Max Silva Abbott. Para vastos sectores del pensamiento filosófico actual, el hombre es un ser exclusivamente cultural, en el sentido de que su ser se agota en lo que realiza. De esta manera, puesto que se considera como cultura todo lo que el hombre hace, seríamos sólo un producto más de este proceso, y además, en constante cambio.
Lo anterior implica que el ser humano poseería una plasticidad infinita, al ser todo modificable culturalmente; de ahí que la educación sea vista como la mayor herramienta de cambio cultural, porque de alguna manera, desde este enfoque, el hombre mismo sería quien determina su propia realidad, incluyéndose a él mismo.
Sin embargo, si sólo nos agotamos en el ámbito cultural, si sólo somos un producto, algo artificial, pareciera imposible poder englobarnos en la categoría de ‘hombres’: si todo es cultura, todo sería diferente, único, irrepetible, y a la postre, inclasificable.
En efecto, si no existiera una base, una estructura, o como la llamaban los clásicos, una naturaleza, sería imposible hablar de un género humano. Con todo, no hay que llegar tan lejos para darse cuenta de que en el hombre no todo puede reducirse a lo cultural, al producto de sus manos, porque por mucha diversidad que exista en este sentido, debe haber ‘alguien’ (no ‘algo’) de quien emanen y en quien se radiquen estos cambios: un sustrato previo al devenir cultural, que precisamente permita su propio desenvolvimiento. En caso contrario, ni siquiera la noción misma de ‘cultura’ sería identificable, porque cada una estaría, por así decirlo, flotando en el vacío, sin puntos de referencia ni una raigambre común.
De hecho, ya en su época Aristóteles pudo observar que pese a las llamativas diferencias que existen entre las diversas culturas (que pueden dar la impresión de estar ante una verdadera Torre de Babel), si se miraba con atención, ellas tenían, no obstante, un sustrato común.

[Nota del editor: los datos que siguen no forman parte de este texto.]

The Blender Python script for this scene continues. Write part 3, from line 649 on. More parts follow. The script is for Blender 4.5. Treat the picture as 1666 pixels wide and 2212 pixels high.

Con todo, no debe extrañarnos esta primera impresión, porque lo diferente, aquello que nos llama la atención –precisamente por ser distinto a lo nuestro–, es lo primero en lo que nos fijamos; y al contrario, aquello común, cotidiano –que hace tenerlo por descontado–, pasa inadvertido en un principio.
Por eso se dio cuenta de que había varias instituciones y formas de actuar comunes en toda época y lugar, lo que Tomás de Aquino llamaría posteriormente ‘inclinaciones naturales’, y en nuestros días, John Finnis denomina ‘valores humanos básicos’: conductas muy comunes, aunque evitables, que reportan un beneficio al género humano. Partiendo por el simple hecho de mantenerse vivos, la procreación humana, la necesidad de organizarse socialmente o de buscar el conocimiento, hasta la condena de la mentira, el robo o el homicidio, entre otras muchas.
Por tanto, o las coincidencias son inverosímiles, o sencillamente existe un sustrato o naturaleza común del cual surge la cultura. En realidad, esto último resulta evidente, porque en caso contrario, seríamos extraños unos de otros, incluso dentro de la misma cultura. O en otro orden de cosas, tampoco podríamos abogar por unos derechos humanos, ni sería posible criticar desde una cultura el proceder de otra, por ejemplo.
En consecuencia, esto significa que no todo en nosotros es cultura, y que debemos respetar nuestra propia naturaleza, aceptando también nuestros límites, para que la aventura humana sobre la Tierra pueda continuar.